VOA TV – The Making of a Paul Reed Smith Guitar


Latin-rock musician Carlos Santana … and jazz great Al Di Meola play different kinds of music. But they both use guitars from the same manufacturer: Paul Reed Smith.

PAUL REED SMITH: “I started building guitars in wood shop in high school and in my brother’s bedroom and in my bedroom. And I would rent equipment.” Today, Paul Reed Smith builds his guitars at a factory in Maryland.

PAUL REED SMITH: “We are selling a lot of these blue sunburst guitars … they are going very, very well for us.”

His company, PRS Guitars, now has 260 employees. They have made 13,000 guitars in the United States. Another 25,000 guitars were manufactured in South Korea. The company opened in 1985. It had 40 million dollars in sales in 2010. Paul Reed Smith says he tries to make the best instruments possible.

PAUL REED SMITH: “We have been asked the question a lot about what, why the guitars are different, and I’ve come to the conclusion [that] it’s a very complicated long list of attention, attention to detail.”
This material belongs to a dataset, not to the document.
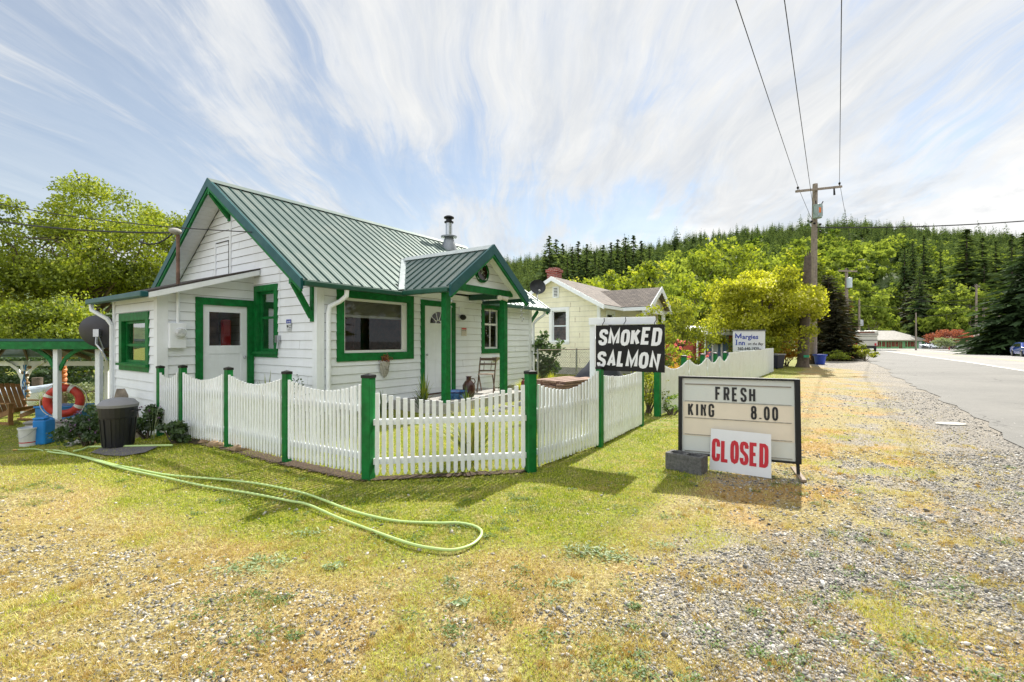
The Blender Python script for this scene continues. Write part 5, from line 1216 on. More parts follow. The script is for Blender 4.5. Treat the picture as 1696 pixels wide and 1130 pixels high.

That detail is clear in the built-to-order Private Stock guitar line.

JACK HIGGINBOTHAM: “We have maple tops, we’ve got mahogany necks …”

Jack Higginbotham is the president of PRS Guitars.

JACK HIGGINBOTHAM: “Nice piece of mahogany. Nice ring to it.” PRS buys woods from around the world. Its guitars are known for their curly maple tops.

JACK HIGGINBOTHAM: “And this is a pretty exceptional example of what will probably become a private stock guitar. What we’re about is just trying to obtain the very best wood as far as visual goes and sound goes.”

Jack Higginbotham says the manufacturing process is equally important. The wood is slowly dried. All pieces are hand-sanded and stained before a protective finish is added. On average, it takes about six weeks to build one guitar. Paul Reed Smith says his company seeks perfection.

PAUL REED SMITH: “It’s our job to try to make the guitars better and better and better and better and better. And then we get to the point where we don’t really want to mess with them, we try to repeat the same thing over again.”

That attention to detail is not lost on musicians. Brian Meader sells guitars at a music store in Washington.

BRIAN MEADER: “This is a PRS Custom 24. This is basically the original PRS guitar. This is what essentially launched the company.” He says the quality of PRS is unequaled for a mass production guitar.

BRIAN MEADER: “You’re getting custom guitar construction, build quality and tone from now a production guitar company. And there’s very few out there that can kind of compete with them on all of those levels at the same time.”

Paul Reed Smith is putting the same attention to detail into a new line of acoustic guitars.

PAUL REED SMITH: “I mean the thing is going nuts. It sustaining forever, right?”

A PRS Private Stock line guitar can cost as little as $600 or up to tens of thousands of dollars. I’m Jim Tedder.